Saint Mary, also known as Maria Aegyptica, was born somewhere in Egypt, and at the age of twelve she ran away from her parents to the city of Alexandria. Here she lived an extremely dissolute life. In her Vita it states that she often refused the money offered for her sexual favors, as she was driven "by an insatiable and an irrepressible passion," and that she mainly lived by begging, supplemented by spinning flax.

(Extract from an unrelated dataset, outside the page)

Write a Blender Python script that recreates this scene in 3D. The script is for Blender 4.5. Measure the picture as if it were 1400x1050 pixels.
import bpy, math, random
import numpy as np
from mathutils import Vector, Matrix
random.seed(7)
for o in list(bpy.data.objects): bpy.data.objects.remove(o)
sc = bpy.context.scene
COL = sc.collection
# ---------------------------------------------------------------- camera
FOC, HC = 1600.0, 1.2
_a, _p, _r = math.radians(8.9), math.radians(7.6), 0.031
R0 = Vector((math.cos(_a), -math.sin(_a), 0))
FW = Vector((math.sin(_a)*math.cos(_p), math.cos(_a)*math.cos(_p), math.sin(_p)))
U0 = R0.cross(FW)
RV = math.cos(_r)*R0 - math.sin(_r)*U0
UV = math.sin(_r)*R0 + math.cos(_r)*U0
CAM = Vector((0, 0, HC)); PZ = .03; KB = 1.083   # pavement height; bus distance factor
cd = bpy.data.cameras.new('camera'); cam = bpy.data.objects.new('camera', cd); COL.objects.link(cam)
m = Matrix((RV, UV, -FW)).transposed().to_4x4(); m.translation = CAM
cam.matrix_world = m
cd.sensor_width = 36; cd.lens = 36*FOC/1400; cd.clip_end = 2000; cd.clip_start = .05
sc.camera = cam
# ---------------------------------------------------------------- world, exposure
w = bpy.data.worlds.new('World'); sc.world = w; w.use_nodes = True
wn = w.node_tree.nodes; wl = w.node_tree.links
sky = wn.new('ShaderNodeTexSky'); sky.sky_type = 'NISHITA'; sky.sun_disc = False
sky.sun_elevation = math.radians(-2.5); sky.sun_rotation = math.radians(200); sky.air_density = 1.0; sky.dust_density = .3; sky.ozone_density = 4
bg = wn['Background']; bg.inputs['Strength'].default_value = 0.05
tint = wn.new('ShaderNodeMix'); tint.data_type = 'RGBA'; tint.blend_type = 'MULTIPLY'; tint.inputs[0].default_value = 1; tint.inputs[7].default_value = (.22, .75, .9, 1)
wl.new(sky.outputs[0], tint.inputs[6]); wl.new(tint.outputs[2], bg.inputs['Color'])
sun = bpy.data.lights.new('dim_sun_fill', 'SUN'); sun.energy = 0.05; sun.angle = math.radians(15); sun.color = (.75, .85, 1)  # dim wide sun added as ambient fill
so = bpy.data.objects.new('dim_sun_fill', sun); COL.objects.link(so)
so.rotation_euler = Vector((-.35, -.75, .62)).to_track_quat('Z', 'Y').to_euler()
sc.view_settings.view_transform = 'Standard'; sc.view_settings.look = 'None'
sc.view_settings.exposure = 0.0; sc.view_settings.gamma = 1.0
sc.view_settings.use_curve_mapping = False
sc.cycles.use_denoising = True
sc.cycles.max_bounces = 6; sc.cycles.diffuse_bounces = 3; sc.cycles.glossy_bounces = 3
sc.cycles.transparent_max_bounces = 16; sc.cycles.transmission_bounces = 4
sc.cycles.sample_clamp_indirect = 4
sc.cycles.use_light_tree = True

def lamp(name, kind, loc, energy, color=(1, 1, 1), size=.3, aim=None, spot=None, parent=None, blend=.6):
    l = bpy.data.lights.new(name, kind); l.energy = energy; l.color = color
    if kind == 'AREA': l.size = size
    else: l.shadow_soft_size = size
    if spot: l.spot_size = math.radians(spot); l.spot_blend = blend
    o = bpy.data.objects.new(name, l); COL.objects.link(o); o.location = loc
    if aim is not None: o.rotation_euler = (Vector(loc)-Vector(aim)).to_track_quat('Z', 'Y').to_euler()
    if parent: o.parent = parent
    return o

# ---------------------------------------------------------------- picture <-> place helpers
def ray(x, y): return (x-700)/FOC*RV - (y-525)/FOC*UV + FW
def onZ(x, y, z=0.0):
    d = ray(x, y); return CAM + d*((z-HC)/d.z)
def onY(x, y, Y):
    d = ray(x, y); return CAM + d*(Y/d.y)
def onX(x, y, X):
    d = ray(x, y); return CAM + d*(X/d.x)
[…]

After seventeen years of this lifestyle, she traveled to Jerusalem for the Great Feasts of the Exaltation of the Holy Cross. She undertook the journey as a sort of "anti-pilgrimage," stating that she hoped to find in the pilgrim crowds at Jerusalem even more partners in her lust. She paid for her passage by offering sexual favors to other pilgrims, and she continued her habitual lifestyle for a short time in Jerusalem. Her Vita relates that when she tried to enter the Church of the Holy Sepulchre for the celebration, she was barred from doing so by an unseen force. Realizing that this was because of her impurity, she was struck with remorse, and upon seeing an icon of the Theotokos (the Virgin Mary) outside the church, she prayed for forgiveness and promised to give up the world (i.e., become an ascetic). Then she attempted again to enter the church, and this time was permitted in. After venerating the relic of the true cross, she returned to the icon to give thanks, and heard a voice telling her, "If you cross the Jordan, you will find glorious rest." She immediately went to the monastery of Saint John the Baptist on the bank of the River Jordan, where she received absolution and afterwards Holy Communion. The next morning, she crossed the Jordan and retired to the desert to live the rest of her life as a hermit in penitence. She took with her only three loaves of bread, and once they were gone, lived only on what she could find in the wilderness.